Beauty

By / 05-23-2019 / (Chinese Social Sciences Today)

This character is often associated with beauty or aesthetics. It is composed of two parts. The upper part is the character yang, or sheep, while the lower part is da, or big. Sheep was an important form of livestock in ancient China. It is said that fat sheep, or big sheep, were considered visually lovely and to taste good. Both its appearance and taste could be described as mei. Hence, the combination of yang and da became the character mei.


 

香草美人 
xiāng cǎo měi rén

Xiangcao refers to sweet grass that has a pleasant fragrance and meiren refers to beauty. This proverb often symbolizes the relationship between a monarch and his subjects.

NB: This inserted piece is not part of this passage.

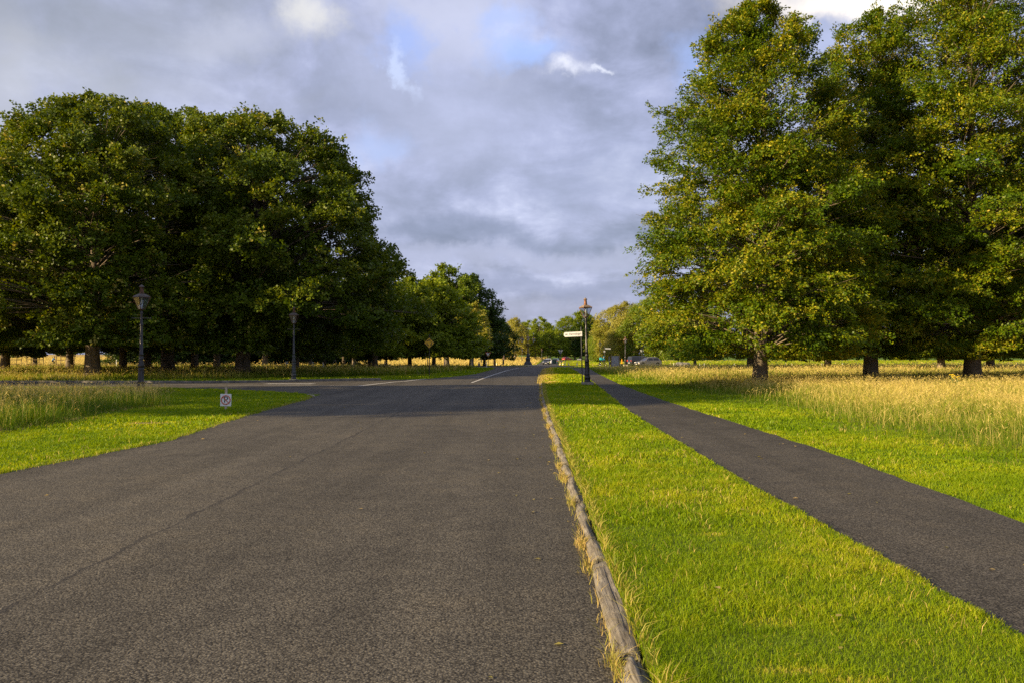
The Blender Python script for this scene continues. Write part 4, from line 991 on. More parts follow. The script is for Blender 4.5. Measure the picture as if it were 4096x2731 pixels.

The proverb originates from the long melancholic poem named Li Sao, or Sorrow after Departure. Its author is Qu Yuan (340–278 BCE), one of the greatest Chinese poets. In this poem, Qu expressed his longing for a good king and a good government and his sorrow for being plotted against by evil factions at court and as a result being rejected by his lord. He used sweet grass and beauty to symbolize good government and people of moral integrity, and the filthy and smelly to symbolize the crafty and evil, thus making a sharp contrast between the good and beautiful and the evil and hideous.  


There are more than 15 types of sweet grass mentioned in the Li Sao, symbolizing lofty ideals, moral purity and goodness. For example, “For Selinea and Angelica I care,/ And wreaths of Cymbidium flowers I oft wear” (trans. Zhuo Zhenying). With the imagination of wearing scented flowers, Qu indicates that he tries to keep his integrity through self-cultivation. “A thousand or more patches of Orchids I grew,/ And planted Melilotus of a hundred mu.” Growing Orchids implies Qu’s determination and effort to maintain the personal trait of nobility.


Beauty serves as a metaphor related to the King of Chu and Qu Yuan himself. “ ’Tis true that wither may the plants, which today thrive: To meet th’ Beauty in her youth ’tis wise that I strive . . . At first we both committed ourselves to the cause,/ Why, then, did you in th’ separation I fear and resent,/ But that th’ Beauty’s changeablility I lament.” Qu compared himself to a beauty betrayed by her lover, alluding to being slandered by enemies and being rejected by the king he served.